Por Julio Reoyo Hernández. Cocinero. Restaurante Doña Filo.
El año pasado, a mediados de octubre, comencé el Camino de Santiago francés atravesando los Pirineos desde Saint-Jean-Pied-de-Port y llegando hasta la ciudad de Logroño. Itinerario que recorre la Comunidad Foral de Navarra y se adentra en la de La Rioja en la etapa que termina en Logroño y que transita por pueblos que, en esta época del año, se convierten en núcleos urbanos fantasmagóricos, absolutamente vacíos y completamente despoblados, repletos de tristeza e íntegramente desvalidos, aunque bien es cierto que este otoño se presentó en toda su plenitud de colores, olores y texturas, una maravilla. No obstante, no deja de ser una experiencia muy gratificante, aunque no exenta de un esfuerzo en ocasiones demasiado fatigoso, al menos para este cuerpo ya un poco cascado y con algunas que otras cicatrices a su espalda. Este año he continuado con la experiencia atravesando toda La Rioja y adentrándome en Castilla y León hasta llegar a la ciudad de Burgos, pero, en esta ocasión, cambiando el mes de octubre por el de abril y en su segunda semana. El tiempo ha resultado mucho más benigno, la compañía mucho más numerosa y el paisaje mucho más amable, extensiones de viñedos adormecidos a la espera de la nueva sabia, preciosos campos ondulantes de cereal verdes hasta la extenuación de horizonte infinito y predios de colza tan amarillos como el azafrán salpicando el paisaje.
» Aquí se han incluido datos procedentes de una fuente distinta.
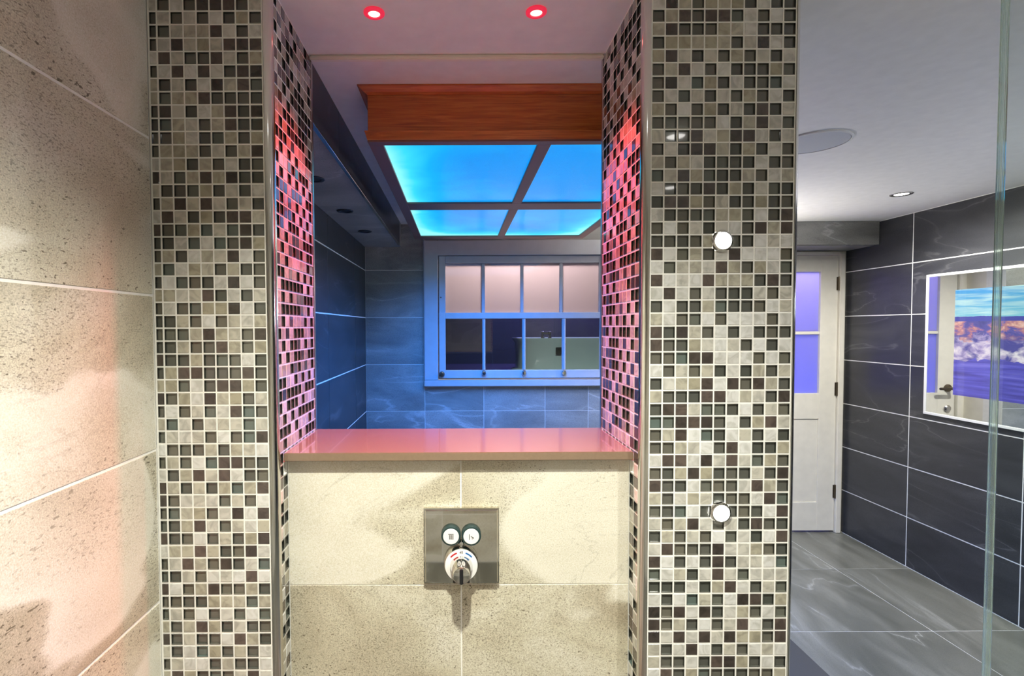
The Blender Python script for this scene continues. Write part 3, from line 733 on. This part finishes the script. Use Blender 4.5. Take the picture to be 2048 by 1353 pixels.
# ------------------------------------------------------------------ WALL MIRROR WITH BUILT-IN SCREEN (right wall)
MY0, MY1, MZ0, MZ1 = 1.45, 2.872, -.486, .268
mr = tag(empty('wall_mirror', (XR, (MY0+MY1)/2, MZ0)), 'wide wall mirror with white edge and a glowing built-in screen', 'mirror')
box('mirror_glass', XR-.006, XR-.0005, MY0, MY1, MZ0, MZ1, M_SILVER, mr)
for b in [(MY0-.014, MY1+.014, MZ1, MZ1+.014), (MY0-.014, MY1+.014, MZ0-.014, MZ0), (MY1, MY1+.014, MZ0, MZ1), (MY0-.014, MY0, MZ0, MZ1)]:
    box('edge_trim', XR-.009, XR-.0003, b[0], b[1], b[2], b[3], M_WHITEP, mr, .001)
def picture():
    m, nt, p = nodes('screen_picture'); g = NT(nt)
    tc = g.new('TexCoord'); s = g.new('SeparateXYZ'); g.link(tc.outputs['Generated'], s.inputs[0])
    u = g.math('SUBTRACT', 1, s.outputs[1]); v = s.outputs[2]
    cb = g.new('CombineXYZ'); g.link(g.math('MULTIPLY', u, 1.0), cb.inputs[0]); g.link(g.math('MULTIPLY', v, .8), cb.inputs[1])
    big = g.noise(cb.outputs[0], 5, 6, .8, .6)
    cs = g.new('CombineXYZ'); g.link(u, cs.inputs[0]); g.link(g.math('MULTIPLY', v, 7), cs.inputs[1])
    streak = g.noise(cs.outputs[0], 4, 5, .6)
    sky = g.mix(g.ramp(streak, [(.42, (0, 0, 0)), (.68, (1, 1, 1))]), g.ramp(v, [(.72, (.20, .62, .72)), (1, (.01, .36, .80))]), (.55, .85, .85))
    cr = g.new('CombineXYZ'); g.link(u, cr.inputs[0]); g.link(g.math('MULTIPLY', v, 1.0), cr.inputs[1])
    rn = g.noise(cr.outputs[0], 11, 7, .5, .62)
    rocks = g.ramp(rn, [(.36, (.02, .02, .22)), (.46, (.10, .08, .42)), (.53, (.50, .18, .22)), (.60, (.85, .45, .34)), (.70, (.95, .80, .82))])
    pale = g.ramp(rn, [(.34, (.08, .07, .32)), (.46, (.42, .34, .60)), (.58, (.80, .72, .80)), (.7, (.95, .90, .92))])
    cw = g.new('CombineXYZ'); g.link(u, cw.inputs[0]); g.link(g.math('MULTIPLY', v, 9), cw.inputs[1])
    wn = g.noise(cw.outputs[0], 3, 4, .4)
    water = g.ramp(wn, [(.3, (.03, .02, .30)), (.55, (.09, .08, .58)), (.75, (.22, .20, .75))])
    vv = g.math('ADD', v, g.math('MULTIPLY', g.math('SUBTRACT', big, .5), .22))
    col = g.mix(g.math('GREATER_THAN', g.math('ADD', vv, g.math('MULTIPLY', g.math('SUBTRACT', rn, .5), .5)), .54), pale, rocks)
    shade = g.ramp(g.noise(cb.outputs[0], 9, 4, .6), [(.38, (1, 1, 1)), (.50, (0, 0, 0))])
    col = g.mix(shade, col, (.05, .045, .33))
    col = g.mix(g.math('GREATER_THAN', v, .70), col, (.025, .035, .40))
    col = g.mix(g.math('GREATER_THAN', g.math('ADD', v, g.math('MULTIPLY', g.math('SUBTRACT', big, .5), .25)), .34), water, col)
    col = g.mix(g.math('GREATER_THAN', g.math('ADD', v, g.math('MULTIPLY', g.math('SUBTRACT', big, .5), .05)), .745), col, sky)
    g.link(col, p.inputs['Emission Color']); p.inputs['Emission Strength'].default_value = 1.0
    p.inputs['Base Color'].default_value = (.02, .02, .03, 1); p.inputs['Roughness'].default_value = .02
    p.inputs['Coat Weight'].default_value = 1
    return m
box('screen', XR-.0075, XR-.0062, 1.72, 2.716, -.370, .186, picture(), mr)

# ------------------------------------------------------------------ GLASS SCREEN, MAT
gs = tag(empty('glass_screen', (1.033, YF, -H)), 'frameless clear glass shower screen with a bright polished edge', 'shower screen')
box('pane', 1.040, XR-.004, YF-.005, YF+.005, -H+.002, C-.004, M_SCREEN_GLASS, gs)
box('polished_edge', 1.0295, 1.040, YF-.005, YF+.005, -H+.002, C-.004, M_EDGE, gs, .0015, 2)
mt = tag(box('floor_mat', .74, 1.497, 1.30, 2.75, -H, -H+.012, M_MAT, bev=.004, seg=2), 'dark grey rubber mat on the tiled floor beside the pier', 'mat')
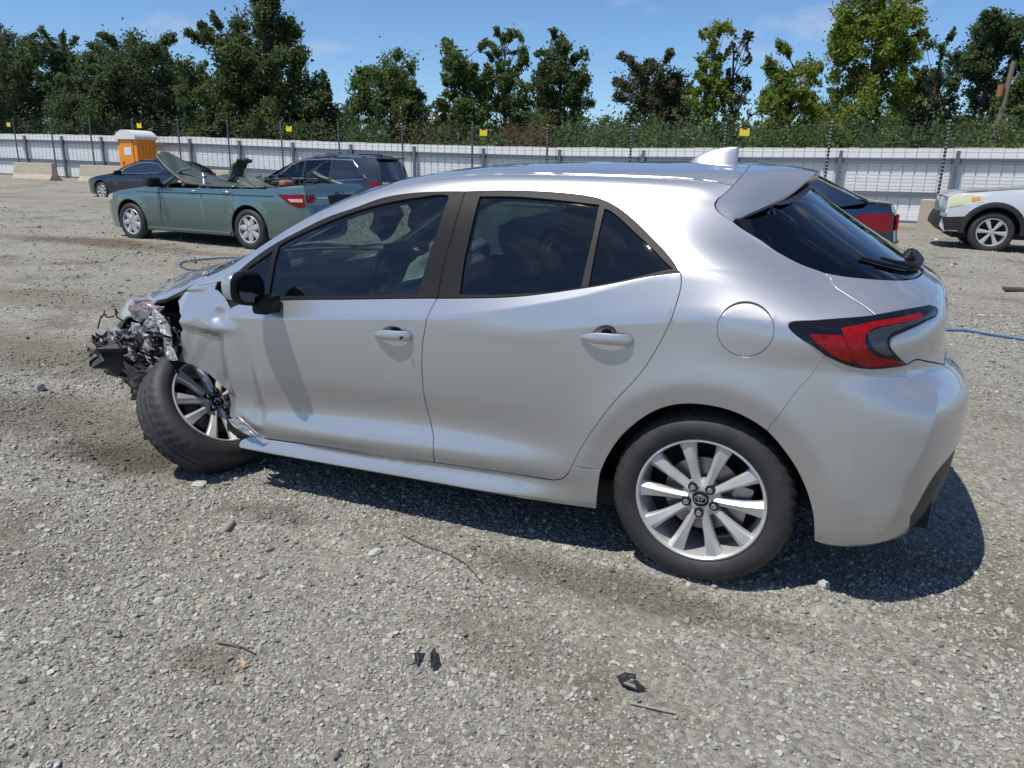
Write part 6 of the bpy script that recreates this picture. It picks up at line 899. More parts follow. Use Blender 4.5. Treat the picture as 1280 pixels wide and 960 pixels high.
# ---------------------------------------------------------------- concrete barriers
def barrier(x, y, L, h, z, rz, label, prof=None):
    b = MB(); P = prof or [(-.30, 0), (-.30, .10), (-.16, .32), (-.10, h), (.10, h), (.16, .32), (.30, .10), (.30, 0)]
    n = len(P); V = [(sx*L/2*(1-(.02 if 0 < i < n-1 and P[i][1] > .5 else 0)), p[0], p[1]) for sx in (-1, 1) for i, p in enumerate(P)]
    F = [tuple(range(n)), tuple(range(2*n-1, n-1, -1))]+[(i, i+n, (i+1) % n+n, (i+1) % n) for i in range(n)]
    o = meshobj('concrete_barrier', V, F, M_CONC); o.location = (x, y, z-.03); o.rotation_euler = (0, 0, rz); tag(o, label, 'barrier', 'concrete barriers along the fence')
    bv = o.modifiers.new('edge', 'BEVEL'); bv.width = .02; bv.segments = 2
barrier(36.0, -23.2, 3.0, .84, .30, ANG, 'tan concrete barrier standing alone at the far left before the fence')
barrier(31.3, -23.2, 3.1, .82, .27, ANG+.06, 'tan concrete barrier between the orange toilet and the navy coupe nose')
barrier(25.6, -23.0, 4.1, .82, .20, ANG, 'tan concrete barrier behind the torn green sedan')
barrier(-3.02, -18.5, 1.9, .84, -.04, -.16, 'tan concrete block beside the white vehicle nose', prof=[(-.3, 0), (-.3, .84), (.3, .84), (.3, 0)])
# ---------------------------------------------------------------- portable toilet
def toilet():
    M_OR = mk_mat('orange_plastic', (.80, .27, .02), .5, vary=(4, .3, (.70, .22, .03))); M_WP = mk_mat('white_plastic', (.72, .71, .68), .5)
    x, y = 29.35, -23.4; z = float(np.interp(x, FX, FZ))-.02; rz = math.radians(91)
    t = thing('portable_toilet', 'orange portable toilet with a rounded white roof by the fence', 'toilet', (x, y, z), rz)
    b = MB(); b.bbox((0, 0, 1.0), (1.12, 1.12, 1.96), .04)
    b.build('cabin', M_OR, t, smooth=40)
    for k in range(5): b = MB(); b.bbox((-.42+.21*k, .575, 1.05), (.05, .03, 1.8), .01); b.build('wall_rib', M_OR, t)
    for k in range(5): b = MB(); b.bbox((-.575, -.42+.21*k, 1.05), (.03, .05, 1.8), .01); b.build('wall_rib', M_OR, t)
    # door on the +x face
    d = MB(); V = []; pts = [(-.36, .12), (.36, .12), (.36, 1.75)]+[(.36*math.cos(q), 1.75+.30*math.sin(q)) for q in np.linspace(.15, math.pi-.15, 9)]+[(-.36, 1.75)]
    n = len(pts); d.add([(.565+a, p[0], p[1]) for a in (0, .03) for p in pts], [tuple(range(n))[::-1], tuple(range(n, 2*n))]+[(i, (i+1) % n, (i+1) % n+n, i+n) for i in range(n)])
    dr = d.build('door', M_OR, t)
    b = MB(); b.box((.60, .05, 1.45), (.012, .42, .34)); b.build('notice', M_WP, dr)
    b = MB(); b.bbox((.61, -.27, .95), (.03, .07, .13), .008); b.build('latch', mk_mat('latch_red', (.35, .05, .02), .5), dr)
    # barrel roof
    r = MB(); V = []; F = []; K = 12
    for sx in (-.62, .66):
        for k in range(K+1):
            q = math.pi*k/K; V.append((sx, -.62*math.cos(q), 1.96+.40*math.sin(q)))
    for k in range(K): F.append((k, k+1, K+1+k+1, K+1+k))
    F.append(tuple(range(K+1))[::-1]); F.append(tuple(range(K+1, 2*K+2))); F.append((0, K+1, 2*K+1, K)); r.add(V, F)
    r.build('roof', M_WP, t, smooth=35)
toilet()
# ---------------------------------------------------------------- utility pole beyond the fence
def utility_pole():
    M_W = mk_mat('weathered_pole', (.20, .16, .12), .9, vary=(6, .5, (.12, .10, .08)))
    t = thing('utility_pole', 'leaning wooden utility pole standing among the trees at the right edge', 'utility pole', (-5.45, -33.0, 0))
    b = MB(); b.tube([(.12, 0, 0), (.02, 0, 2.6), (-.16, 0, 5.5)], [.13, .11, .09], 10); b.build('pole', M_W, t, smooth=40)
    b = MB(); b.cyl((.14, .12, 4.25), (.12, .12, 4.68), .12, seg=14); b.build('transformer', mk_mat('rusty_drum', (.30, .12, .06), .8), t, smooth=40)
utility_pole()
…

¿Y por qué les cuento este rollo? Pues porque nuevamente atravesando todos los pueblos (o la mayoría de ellos) por los que discurre el camino, he descubierto la pobreza gastronómica actual de los mismos. Pueblos preciosos, otros no tanto, pero todos ellos muy transitados, como Roncesvalles, Uterga, Puente la Reina, Cirauqui, Estella, Los Arcos, Viana, Navarrete, Nájera, Belorado, Villafranca Montes de Oca, Atapuerca, etc. Para que se hagan una idea, no es que no haya establecimientos donde recomponer el cuerpo con algo de beber o de comer, este no es el problema. Salvo que la época del año sea pleno invierno, el camino está perfectamente repleto de todo tipo de opciones; bares, restaurantes, hostales, albergues, hoteles, habitaciones, etc. (el negocio del peregrino es bastante goloso puesto que la afluencia es grande). El meollo de la cuestión es que no se pueden hacer una idea lo decepcionante que puede llegar a ser atravesar un pueblo, ya con los palos del sombrajo a punto del desvencije, y en lugar de encontrarse un sencillo bar, limpio, atendido por el lugareño de turno y con una oferta también sencilla, digna y propia del lugar geográfico en el que nos encontramos, lo primero con lo que tropezamos, justo antes de cruzar el umbral, es un ajado trípode que nos informa de todas las infames pizzas congeladas que almacenan en un arcón congelador, desde Dios sabe cuándo y en qué aviesas condiciones. Uno mira a su alrededor y no sabe si está en la Toscana, en el Piamonte o dónde coño. Convendrán conmigo que, si esto ocurriera en alguno de estos pueblos, apenas le daríamos importancia, pero si sucede en la mayoría de ellos, como es el caso, la cosa tiene bemoles. He atravesado pueblos, como se pueden imaginar, en los que ni siquiera había bar o establecimiento alguno donde avituallarse. Les aseguro que he preferido esto, a caminar por tantos paisajes, tan maravillosos y sugerentes de esta geografía de España para terminar ingiriendo una pizza miserable.
No se puede tener menos orgullo, no nos puede asistir mayor desidia, no se comprende tanta abulia concentrada. Si el recetario navarro, riojano o castellanoleonés en este caso —y todos ellos en vías de extinción—, levantaran la cabeza, se avergonzarían de la misma manera que lo he hecho yo.